* **Records for the exercise**:
● ● ● ● ● ● ●
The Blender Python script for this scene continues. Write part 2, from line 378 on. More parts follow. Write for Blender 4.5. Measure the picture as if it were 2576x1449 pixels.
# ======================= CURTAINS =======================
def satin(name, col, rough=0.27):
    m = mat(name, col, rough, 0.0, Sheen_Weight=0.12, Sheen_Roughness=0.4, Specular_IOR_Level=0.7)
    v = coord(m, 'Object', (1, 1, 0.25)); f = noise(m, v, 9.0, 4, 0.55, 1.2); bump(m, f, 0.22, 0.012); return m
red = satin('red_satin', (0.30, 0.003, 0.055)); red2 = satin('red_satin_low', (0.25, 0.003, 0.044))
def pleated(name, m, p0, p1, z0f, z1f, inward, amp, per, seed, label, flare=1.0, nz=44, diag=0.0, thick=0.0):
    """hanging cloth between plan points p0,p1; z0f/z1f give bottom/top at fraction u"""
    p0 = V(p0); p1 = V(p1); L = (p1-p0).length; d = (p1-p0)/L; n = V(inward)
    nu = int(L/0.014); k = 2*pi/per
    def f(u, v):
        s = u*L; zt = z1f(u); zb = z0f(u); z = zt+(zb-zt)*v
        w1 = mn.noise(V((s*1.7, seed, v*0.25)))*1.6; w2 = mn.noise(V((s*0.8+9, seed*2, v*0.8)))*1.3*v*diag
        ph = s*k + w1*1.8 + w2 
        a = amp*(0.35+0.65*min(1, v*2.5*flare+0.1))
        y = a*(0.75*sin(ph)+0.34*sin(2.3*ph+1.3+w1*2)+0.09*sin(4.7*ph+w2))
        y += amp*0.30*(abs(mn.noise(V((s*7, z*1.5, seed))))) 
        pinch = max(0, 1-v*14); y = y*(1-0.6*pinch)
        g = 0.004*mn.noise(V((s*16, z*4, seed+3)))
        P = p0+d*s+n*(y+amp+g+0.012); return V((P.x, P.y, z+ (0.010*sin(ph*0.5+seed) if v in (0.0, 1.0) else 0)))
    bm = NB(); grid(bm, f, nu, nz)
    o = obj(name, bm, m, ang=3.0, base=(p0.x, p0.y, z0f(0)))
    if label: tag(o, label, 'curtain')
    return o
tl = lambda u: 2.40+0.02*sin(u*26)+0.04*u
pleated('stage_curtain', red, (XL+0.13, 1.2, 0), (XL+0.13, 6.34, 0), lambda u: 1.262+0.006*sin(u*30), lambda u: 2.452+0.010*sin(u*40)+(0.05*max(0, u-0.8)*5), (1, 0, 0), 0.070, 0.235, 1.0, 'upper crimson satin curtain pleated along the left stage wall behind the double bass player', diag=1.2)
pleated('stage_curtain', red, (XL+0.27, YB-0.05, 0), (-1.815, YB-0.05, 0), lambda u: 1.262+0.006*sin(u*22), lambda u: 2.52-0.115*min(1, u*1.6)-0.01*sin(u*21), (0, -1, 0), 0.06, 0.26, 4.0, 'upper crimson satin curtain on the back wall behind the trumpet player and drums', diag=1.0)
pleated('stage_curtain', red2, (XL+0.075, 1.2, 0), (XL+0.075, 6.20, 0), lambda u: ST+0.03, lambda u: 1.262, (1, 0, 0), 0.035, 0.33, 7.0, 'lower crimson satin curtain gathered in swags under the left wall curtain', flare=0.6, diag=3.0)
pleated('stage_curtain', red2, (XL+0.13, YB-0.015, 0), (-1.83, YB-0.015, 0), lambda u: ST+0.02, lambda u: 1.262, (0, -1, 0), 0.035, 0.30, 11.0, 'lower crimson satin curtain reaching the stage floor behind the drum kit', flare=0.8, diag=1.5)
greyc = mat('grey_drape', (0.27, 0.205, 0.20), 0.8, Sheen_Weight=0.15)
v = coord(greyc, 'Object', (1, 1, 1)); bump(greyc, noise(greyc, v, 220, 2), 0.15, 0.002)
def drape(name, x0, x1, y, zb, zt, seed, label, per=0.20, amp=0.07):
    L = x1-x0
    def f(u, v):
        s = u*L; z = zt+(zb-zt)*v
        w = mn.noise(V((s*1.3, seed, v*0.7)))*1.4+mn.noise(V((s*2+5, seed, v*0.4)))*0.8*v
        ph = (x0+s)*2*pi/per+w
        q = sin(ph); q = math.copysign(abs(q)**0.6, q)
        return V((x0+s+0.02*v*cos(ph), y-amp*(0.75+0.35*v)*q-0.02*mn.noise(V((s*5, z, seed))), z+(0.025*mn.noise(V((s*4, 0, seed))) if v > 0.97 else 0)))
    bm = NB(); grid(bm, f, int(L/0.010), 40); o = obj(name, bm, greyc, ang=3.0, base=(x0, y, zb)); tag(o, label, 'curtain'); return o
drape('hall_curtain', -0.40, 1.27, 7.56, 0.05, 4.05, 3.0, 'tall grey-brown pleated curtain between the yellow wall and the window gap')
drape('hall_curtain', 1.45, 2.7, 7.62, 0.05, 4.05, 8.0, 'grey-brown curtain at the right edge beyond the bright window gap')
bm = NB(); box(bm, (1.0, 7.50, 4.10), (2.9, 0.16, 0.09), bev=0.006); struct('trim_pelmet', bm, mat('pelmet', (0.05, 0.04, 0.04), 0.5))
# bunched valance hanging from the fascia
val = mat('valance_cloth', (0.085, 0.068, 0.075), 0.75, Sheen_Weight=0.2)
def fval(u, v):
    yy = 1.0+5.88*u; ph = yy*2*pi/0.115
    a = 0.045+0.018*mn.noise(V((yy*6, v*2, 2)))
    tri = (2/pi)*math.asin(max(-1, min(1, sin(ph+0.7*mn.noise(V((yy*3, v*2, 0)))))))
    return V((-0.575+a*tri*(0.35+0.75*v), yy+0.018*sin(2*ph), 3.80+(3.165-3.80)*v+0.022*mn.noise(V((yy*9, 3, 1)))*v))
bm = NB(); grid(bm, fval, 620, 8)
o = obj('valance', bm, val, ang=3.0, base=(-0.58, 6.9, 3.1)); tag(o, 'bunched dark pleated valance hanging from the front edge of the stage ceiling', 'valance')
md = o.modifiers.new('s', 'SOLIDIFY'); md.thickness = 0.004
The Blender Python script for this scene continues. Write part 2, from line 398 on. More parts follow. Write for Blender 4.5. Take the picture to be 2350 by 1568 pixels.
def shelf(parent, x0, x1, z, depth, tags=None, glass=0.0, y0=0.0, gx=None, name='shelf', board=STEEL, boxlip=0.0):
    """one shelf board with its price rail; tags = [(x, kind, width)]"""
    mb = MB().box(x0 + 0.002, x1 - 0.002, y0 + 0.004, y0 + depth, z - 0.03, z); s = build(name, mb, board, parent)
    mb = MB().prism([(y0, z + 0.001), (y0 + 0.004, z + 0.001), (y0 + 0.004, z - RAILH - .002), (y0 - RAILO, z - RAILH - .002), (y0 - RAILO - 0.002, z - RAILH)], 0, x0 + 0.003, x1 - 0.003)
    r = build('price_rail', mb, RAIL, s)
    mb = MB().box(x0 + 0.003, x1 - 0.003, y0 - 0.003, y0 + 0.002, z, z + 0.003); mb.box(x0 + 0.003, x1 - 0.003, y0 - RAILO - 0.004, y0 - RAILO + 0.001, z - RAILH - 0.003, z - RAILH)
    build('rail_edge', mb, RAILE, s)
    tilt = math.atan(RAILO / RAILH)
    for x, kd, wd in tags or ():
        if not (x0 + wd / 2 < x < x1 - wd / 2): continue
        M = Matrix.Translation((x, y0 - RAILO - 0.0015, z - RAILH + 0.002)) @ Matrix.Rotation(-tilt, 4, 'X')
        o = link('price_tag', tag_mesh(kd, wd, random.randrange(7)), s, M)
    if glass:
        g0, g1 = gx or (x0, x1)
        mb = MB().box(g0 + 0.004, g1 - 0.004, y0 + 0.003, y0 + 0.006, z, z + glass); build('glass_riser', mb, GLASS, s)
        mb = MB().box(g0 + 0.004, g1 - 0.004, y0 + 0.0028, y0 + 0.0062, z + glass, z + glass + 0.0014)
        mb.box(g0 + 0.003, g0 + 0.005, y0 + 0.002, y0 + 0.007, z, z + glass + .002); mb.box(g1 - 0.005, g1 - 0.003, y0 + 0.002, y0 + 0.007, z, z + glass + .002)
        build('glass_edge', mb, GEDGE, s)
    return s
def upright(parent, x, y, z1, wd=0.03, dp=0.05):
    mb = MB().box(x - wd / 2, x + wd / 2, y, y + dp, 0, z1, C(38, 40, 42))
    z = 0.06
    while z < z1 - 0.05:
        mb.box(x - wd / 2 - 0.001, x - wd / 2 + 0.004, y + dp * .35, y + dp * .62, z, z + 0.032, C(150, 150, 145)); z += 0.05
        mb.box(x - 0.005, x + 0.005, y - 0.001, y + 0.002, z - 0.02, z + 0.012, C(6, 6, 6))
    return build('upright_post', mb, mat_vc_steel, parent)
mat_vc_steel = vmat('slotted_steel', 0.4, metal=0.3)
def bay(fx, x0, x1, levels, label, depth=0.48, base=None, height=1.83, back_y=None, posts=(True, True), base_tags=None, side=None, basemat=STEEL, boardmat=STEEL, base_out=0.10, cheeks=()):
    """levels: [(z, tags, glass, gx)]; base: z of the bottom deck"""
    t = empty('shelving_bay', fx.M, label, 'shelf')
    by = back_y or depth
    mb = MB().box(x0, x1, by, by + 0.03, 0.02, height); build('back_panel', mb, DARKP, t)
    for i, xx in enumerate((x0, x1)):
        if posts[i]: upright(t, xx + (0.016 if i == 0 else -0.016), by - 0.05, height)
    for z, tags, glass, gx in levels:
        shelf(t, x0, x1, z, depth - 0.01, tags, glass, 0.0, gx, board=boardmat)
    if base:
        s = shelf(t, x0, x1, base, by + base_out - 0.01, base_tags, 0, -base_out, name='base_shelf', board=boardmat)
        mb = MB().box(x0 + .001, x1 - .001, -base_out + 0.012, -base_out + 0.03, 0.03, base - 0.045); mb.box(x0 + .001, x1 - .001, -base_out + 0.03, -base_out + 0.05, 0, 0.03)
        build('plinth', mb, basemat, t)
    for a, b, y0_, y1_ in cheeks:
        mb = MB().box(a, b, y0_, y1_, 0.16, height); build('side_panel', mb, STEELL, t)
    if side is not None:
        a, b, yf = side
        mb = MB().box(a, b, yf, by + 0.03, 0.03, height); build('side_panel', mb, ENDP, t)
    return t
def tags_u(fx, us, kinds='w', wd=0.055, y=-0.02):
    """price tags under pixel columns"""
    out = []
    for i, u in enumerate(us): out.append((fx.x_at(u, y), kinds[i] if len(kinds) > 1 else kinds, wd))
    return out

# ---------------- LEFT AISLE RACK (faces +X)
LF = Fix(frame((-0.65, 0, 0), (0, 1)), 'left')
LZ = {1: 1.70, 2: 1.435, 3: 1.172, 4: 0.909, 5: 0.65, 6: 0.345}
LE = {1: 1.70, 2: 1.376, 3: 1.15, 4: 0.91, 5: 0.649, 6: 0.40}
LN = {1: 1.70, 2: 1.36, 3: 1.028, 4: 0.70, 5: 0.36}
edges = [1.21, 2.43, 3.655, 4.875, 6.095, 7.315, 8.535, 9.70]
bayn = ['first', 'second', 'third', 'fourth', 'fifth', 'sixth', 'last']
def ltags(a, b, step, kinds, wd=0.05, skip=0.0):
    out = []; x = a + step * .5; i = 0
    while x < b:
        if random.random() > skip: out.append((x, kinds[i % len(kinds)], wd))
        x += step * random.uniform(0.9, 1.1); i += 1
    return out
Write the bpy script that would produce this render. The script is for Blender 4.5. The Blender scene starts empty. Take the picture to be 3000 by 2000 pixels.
● ● ● ● ● ● ●
* **Task**:
Output only the lines from the top of the entries through the one holding "v = coord(m, 'Object', (1, 1, 0.25));", copied exactly.

* **Complete output**:
The Blender Python script for this scene continues. Write part 2, from line 378 on. More parts follow. Write for Blender 4.5. Measure the picture as if it were 2576x1449 pixels.
# ======================= CURTAINS =======================
def satin(name, col, rough=0.27):
    m = mat(name, col, rough, 0.0, Sheen_Weight=0.12, Sheen_Roughness=0.4, Specular_IOR_Level=0.7)
    v = coord(m, 'Object', (1, 1, 0.25)); f = noise(m, v, 9.0, 4, 0.55, 1.2); bump(m, f, 0.22, 0.012); return m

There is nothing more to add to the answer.